Esta noite, “Das Licht” (“The Light”), do alemão Tom Tykwer, abre a Berlinale. No drama do diretor de “Corra, Lola, corra” (1998), uma família se aboleta num apartamento administrando mal suas desarmonias. Embora as complexidades do dia a dia distanciem seus integrantes, eles ainda preservam algum amor. Quando passam a conviver com a síria Farrah (vivida por Tala Al-Deen), contratada como governanta, esse clã, que é chefiado por Milena (Nicolette Krebitz) e Tim (Lars Eidinger, brilhante em cena), terá novas lições de empatia.

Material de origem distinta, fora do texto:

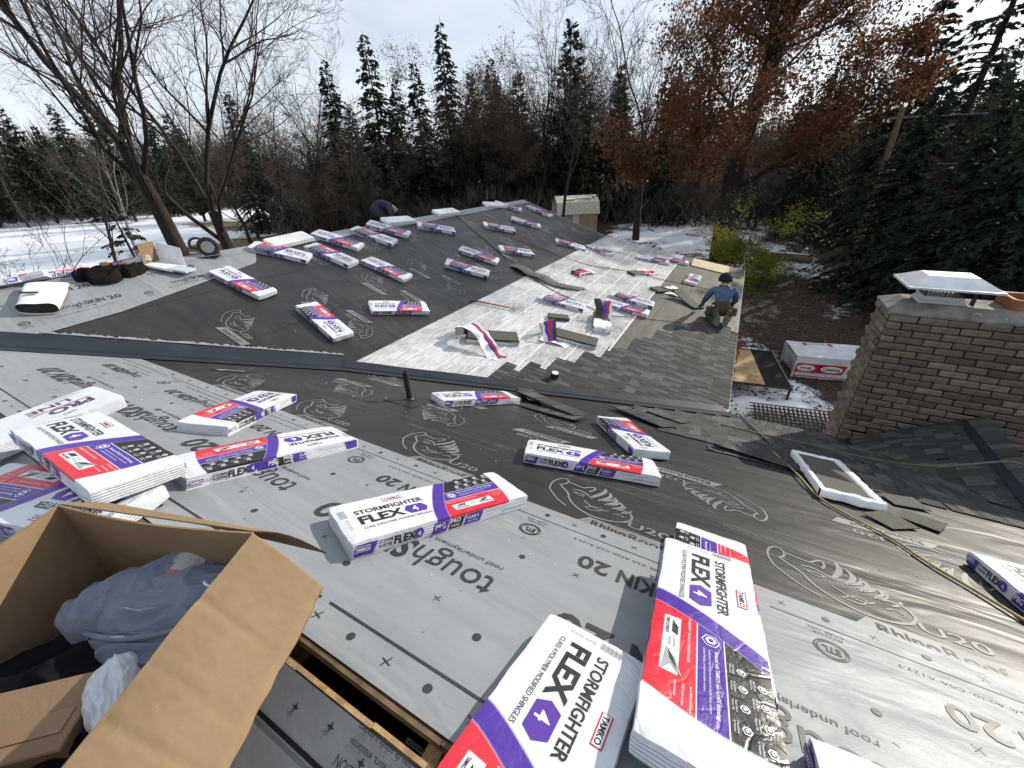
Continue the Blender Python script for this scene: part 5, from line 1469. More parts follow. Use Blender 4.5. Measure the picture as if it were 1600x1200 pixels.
def mk_fleece(name, c, c2):
    t = NT(name); f = t.noise(8, 6, 0.7); g = t.noise(300, 3, 0.8)
    col = t.mix(t.rng(f, 0.35, 0.65), c, c2); col = t.mix(t.math('MULTIPLY', t.rng(g, 0.4, 0.7), 0.35), col, tuple(x * .5 for x in c)); col = t.mix(t.math('MULTIPLY', t.rng(t.noise(45, 2), 0.70, 0.74), 0.7), col, tuple(x * .25 for x in c))
    return t.fin(col, 1.0, t.bump(g, 0.5, 0.003), 0, 0.05)
M_FLEECE = mk_fleece('grey_fleece', (0.185, 0.215, 0.275), (0.145, 0.17, 0.225)); M_NAVY = mk_fleece('black_cotton', (0.010, 0.011, 0.015), (0.006, 0.007, 0.010)); M_WFL = mk_fleece('white_fleece', (0.62, 0.64, 0.70), (0.52, 0.54, 0.60))
hood = empty('hooded_sweatshirt', (-1.27, 0.11, 4.90)); setp(hood, 'crumpled grey hooded sweatshirt lying in the open cardboard box', 'sweatshirt')
cloth('hood', (0.07, 0.06, 0.0), .21, .15, .075, 28, 3, M_FLEECE, hood, .42, (.14, .10), fdir=.3)
cloth('sleeve', (-.11, 0.02, -.01), .19, .115, .075, 58, 8, M_FLEECE, hood, .5, (.18, .08), fdir=1.2)
cloth('torso', (.06, -.05, -.045), .20, .10, .07, 22, 12, M_FLEECE, hood, .45, (.14, .08), fdir=.1)
w = MB(); P = chaikin([(-.12, -.135, .00), (-.04, -.12, .022), (.06, -.085, .04), (.16, -.02, .055), (.24, .07, .06)], 3)
w.tube([Vector(p) for p in P], .0075, 8); w.build('hem_seam', M_FLEECE, hood, smooth=True)
w = MB(); w.tube([Vector(p) for p in chaikin([(.12, .09, .095), (.15, .085, .105), (.19, .10, .098)], 2)], .0035, 6); w.build('drawcord', M_WFL, hood, smooth=True)
w = MB()
def band_pt(t, s_): return Vector((-.105 + .10 * t + .03 * s_, .115 + .045 * t - .07 * s_, .088 - .05 * (t - .5) ** 2 * 2 - .016 * s_))
for (s0, s1, mi) in ((0, .14, 1), (.14, .86, 0), (.86, 1, 1)):
    V = [band_pt(i / 6, s_) for i in range(7) for s_ in (s0, s1)]; w.add(V, [(i * 2, i * 2 + 1, i * 2 + 3, i * 2 + 2) for i in range(6)], mi)
w.build('reflective_band', [mat('reflective_grey', (0.30, 0.31, 0.32), 0.4, 0.1, 9, 0), mat('orange_tape', (0.55, 0.10, 0.04), 0.6, 0.15, 9, 0)], hood)
o = cloth('jacket_and_shade', (-1.24, -0.10, 4.80), .36, .30, .075, 20, 21, M_NAVY, None, 1.0, (.1, .06)); setp(o, 'dark garment under the grey sweatshirt, blackened as shade inside the box', 'jacket')  # navy cloth, spread wide and blackened to stand for shade in the box
o = cloth('white_fleece', (-1.11, -0.055, 4.905), .125, .055, .05, -28, 31, M_WFL, None, .22, (.15, .1)); setp(o, 'white fleece cloth hanging over the inner carton in the box', 'cloth')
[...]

Além de “O último azul” (com Denise Wainberg e Rodrigo Santoro) na caçada ao Urso de Ouro, a presença nacional em Berlim este ano estende-se com a participação dos filmes “A melhor mãe do mundo”, de Anna Mulaert; “Hora do recreio”, de Lucia Murat; “A Natureza das coisas Invisíveis”, de Rafaela Camelo; “Ato noturno”, de Filipe Matzembacher e Marcio Reolon; “Zizi (Ou Oração Da Jaca Fabulosa)”, de Felipe M. Bragança; “Cartas do absurdo”, de Gabraz Sanna; “Arame farpado”, de Gustavo de Carvalho; “Entardecer en América”, de Matías Rojas Valencia; e “Anba dlo”, de Luiza Calagian e Rosa Caldeira.

Passa lá ainda uma prévia da série “De menor”, de Caru Alves de Souza. Cult dos anos 1970, a coprodução germânica “Iracema, uma transa amazônica” (1975), com Paulo César Peréio (1940-2024) na estrada, sob a direção de Jorge Bodanzky e Orlando Senna, terá sua cópia restaurada exibida no festival, na seção Forum Expanded.

Na comemoração do aniversário do Forum berlinense, “Muito romântico” (2016), de Melissa Dullius e Gustavo Jahn, terá novas exibições. Dois seriados nossos estão no EFM,o European Film Market, a ala de negócios da Berlinale: “Reencarne”, com a marca autoral do diretor Bruno Safadi, e “Máscaras de oxigênio (não) cairão automaticamente”, que tem Carol Minêm e Marcelo Gomes na direção.